Please give the data below again in full, exactly as it stands.

◆ COLLECTED MATERIAL:
--*--

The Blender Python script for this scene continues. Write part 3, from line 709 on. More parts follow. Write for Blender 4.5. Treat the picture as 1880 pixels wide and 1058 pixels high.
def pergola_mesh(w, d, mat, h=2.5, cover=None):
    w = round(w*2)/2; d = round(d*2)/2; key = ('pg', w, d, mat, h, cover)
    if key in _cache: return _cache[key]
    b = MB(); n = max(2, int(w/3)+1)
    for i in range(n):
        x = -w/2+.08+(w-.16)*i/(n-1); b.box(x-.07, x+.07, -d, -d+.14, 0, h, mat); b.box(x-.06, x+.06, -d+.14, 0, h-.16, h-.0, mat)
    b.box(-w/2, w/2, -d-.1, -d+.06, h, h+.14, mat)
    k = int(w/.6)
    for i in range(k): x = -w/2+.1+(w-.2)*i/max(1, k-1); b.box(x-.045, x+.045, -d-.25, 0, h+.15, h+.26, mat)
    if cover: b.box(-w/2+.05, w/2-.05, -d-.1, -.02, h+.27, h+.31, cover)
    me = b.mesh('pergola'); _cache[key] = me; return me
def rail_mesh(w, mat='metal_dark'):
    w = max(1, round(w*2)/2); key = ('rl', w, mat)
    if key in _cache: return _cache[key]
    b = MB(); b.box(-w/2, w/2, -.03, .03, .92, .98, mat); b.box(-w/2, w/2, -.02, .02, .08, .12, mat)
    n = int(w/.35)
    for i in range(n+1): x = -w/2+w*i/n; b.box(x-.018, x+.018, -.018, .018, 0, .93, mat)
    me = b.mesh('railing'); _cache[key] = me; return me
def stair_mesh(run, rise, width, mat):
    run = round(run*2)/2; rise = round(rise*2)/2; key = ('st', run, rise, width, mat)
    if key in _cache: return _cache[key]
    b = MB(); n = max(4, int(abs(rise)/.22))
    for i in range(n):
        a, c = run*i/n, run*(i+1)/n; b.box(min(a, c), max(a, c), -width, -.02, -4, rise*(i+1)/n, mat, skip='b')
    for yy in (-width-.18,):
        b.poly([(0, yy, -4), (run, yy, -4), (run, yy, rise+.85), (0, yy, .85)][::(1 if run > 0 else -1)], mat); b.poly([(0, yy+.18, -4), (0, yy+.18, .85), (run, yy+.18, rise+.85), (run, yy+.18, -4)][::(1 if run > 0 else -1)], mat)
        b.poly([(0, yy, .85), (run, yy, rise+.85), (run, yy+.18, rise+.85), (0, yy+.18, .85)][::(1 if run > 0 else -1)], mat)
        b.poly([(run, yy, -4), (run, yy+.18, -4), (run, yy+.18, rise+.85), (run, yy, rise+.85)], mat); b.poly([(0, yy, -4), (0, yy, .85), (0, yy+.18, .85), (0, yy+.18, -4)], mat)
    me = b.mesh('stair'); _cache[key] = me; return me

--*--

◆ ANSWER TO THIS EXERCISE:
The Blender Python script for this scene continues. Write part 3, from line 709 on. More parts follow. Write for Blender 4.5. Treat the picture as 1880 pixels wide and 1058 pixels high.
def pergola_mesh(w, d, mat, h=2.5, cover=None):
    w = round(w*2)/2; d = round(d*2)/2; key = ('pg', w, d, mat, h, cover)
    if key in _cache: return _cache[key]
    b = MB(); n = max(2, int(w/3)+1)
    for i in range(n):
        x = -w/2+.08+(w-.16)*i/(n-1); b.box(x-.07, x+.07, -d, -d+.14, 0, h, mat); b.box(x-.06, x+.06, -d+.14, 0, h-.16, h-.0, mat)
    b.box(-w/2, w/2, -d-.1, -d+.06, h, h+.14, mat)
    k = int(w/.6)
    for i in range(k): x = -w/2+.1+(w-.2)*i/max(1, k-1); b.box(x-.045, x+.045, -d-.25, 0, h+.15, h+.26, mat)
    if cover: b.box(-w/2+.05, w/2-.05, -d-.1, -.02, h+.27, h+.31, cover)
    me = b.mesh('pergola'); _cache[key] = me; return me
def rail_mesh(w, mat='metal_dark'):
    w = max(1, round(w*2)/2); key = ('rl', w, mat)
    if key in _cache: return _cache[key]
    b = MB(); b.box(-w/2, w/2, -.03, .03, .92, .98, mat); b.box(-w/2, w/2, -.02, .02, .08, .12, mat)
    n = int(w/.35)
    for i in range(n+1): x = -w/2+w*i/n; b.box(x-.018, x+.018, -.018, .018, 0, .93, mat)
    me = b.mesh('railing'); _cache[key] = me; return me
def stair_mesh(run, rise, width, mat):
    run = round(run*2)/2; rise = round(rise*2)/2; key = ('st', run, rise, width, mat)
    if key in _cache: return _cache[key]
    b = MB(); n = max(4, int(abs(rise)/.22))
    for i in range(n):
        a, c = run*i/n, run*(i+1)/n; b.box(min(a, c), max(a, c), -width, -.02, -4, rise*(i+1)/n, mat, skip='b')
    for yy in (-width-.18,):
        b.poly([(0, yy, -4), (run, yy, -4), (run, yy, rise+.85), (0, yy, .85)][::(1 if run > 0 else -1)], mat); b.poly([(0, yy+.18, -4), (0, yy+.18, .85), (run, yy+.18, rise+.85), (run, yy+.18, -4)][::(1 if run > 0 else -1)], mat)
        b.poly([(0, yy, .85), (run, yy, rise+.85), (run, yy+.18, rise+.85), (0, yy+.18, .85)][::(1 if run > 0 else -1)], mat)
        b.poly([(run, yy, -4), (run, yy+.18, -4), (run, yy+.18, rise+.85), (run, yy, rise+.85)], mat); b.poly([(0, yy, -4), (0, yy, .85), (0, yy+.18, .85), (0, yy+.18, -4)], mat)
    me = b.mesh('stair'); _cache[key] = me; return me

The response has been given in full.